IC: Well, men have been sold a
bill of goods on desire for a long time already. So maybe it’s just women’s
turn to find out indulging one’s passions doesn’t actually work. But surely,
none of this is genuinely a Christian way to behave, Tom. So where do we go
from here?
Pushing the Stop Button
Tom: Well, at some point we need
to push the button marked “stop”, don’t we? I mean, there are a million reasons
to leave that guy you married. He probably will never amount to what you hoped,
either in the church or in the home. He almost surely will fall short of your
expectations in one way or another.
But
nobody could meet those expectations. Nobody. They are a fantasy concocted by
Hollywood. Forget Eat Pray Love: that one’s obvious. Even in the Kendrick Brothers movies that Christians love, the
ending is always that the prayerful wisdom of the poor, loving wife eventually
turns the husband into what she’s always wanted by the final scene. And that’s simply
not realistic.
IC: Yep. There’s
a certain rough reality to marriage. I think I wrote about how I talk to my
students about this in an earlier post. It is a solemn contract because — it’s very, very, very, very hard!

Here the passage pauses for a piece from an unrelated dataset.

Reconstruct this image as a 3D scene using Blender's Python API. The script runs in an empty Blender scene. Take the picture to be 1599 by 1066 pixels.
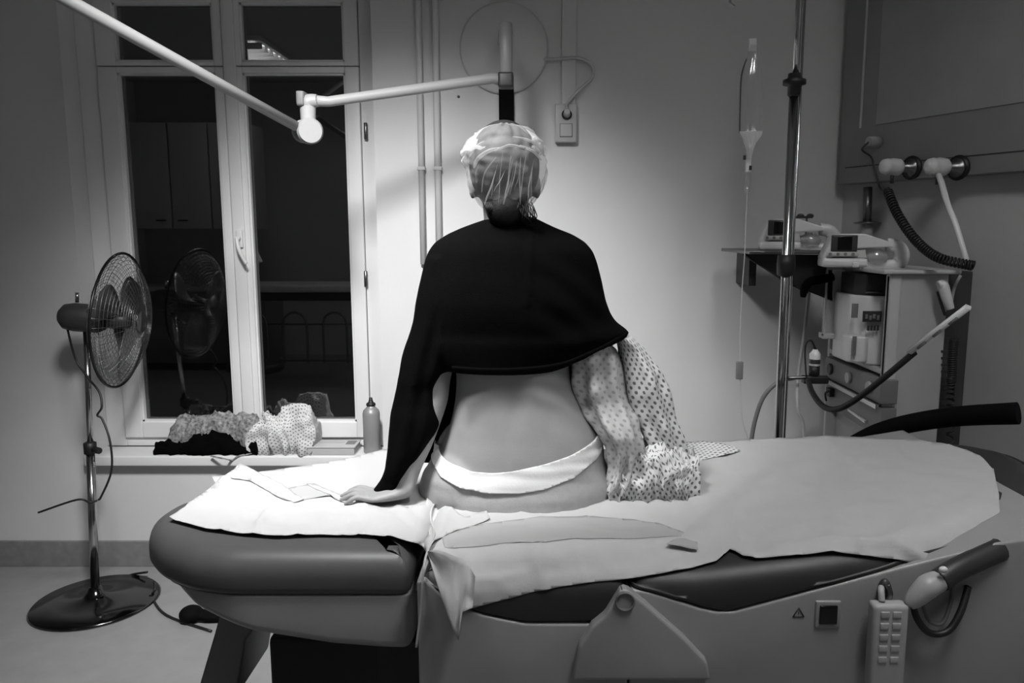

Yes,
there are good times; but anyone who can stick out a marriage over the long
haul deserves special respect … because a thousand times the heart gets
restless, and something stronger than a feeling of romance is always needed to
preserve the bond.
Tom: Well, we’re
coming back to commitment here, aren’t we? Not so much a commitment to the
marriage, but a commitment to the Lord.
IC: That’s the
thing. If we look in ourselves for the faithfulness to get the really tough
jobs done — jobs such as loving people when we are not feeling it, raising
difficult children, being truly sacrificial financially, or sticking out a
tough domestic situation — we’re likely to be disappointed. Not many of us
have the virtue to see such things through, especially over the long haul. It
takes the situation-transcending power of Christ to keep us faithful. It’s not
about how much we like our circumstances, it’s about how much we love him …
and always, of course, because he loves us first.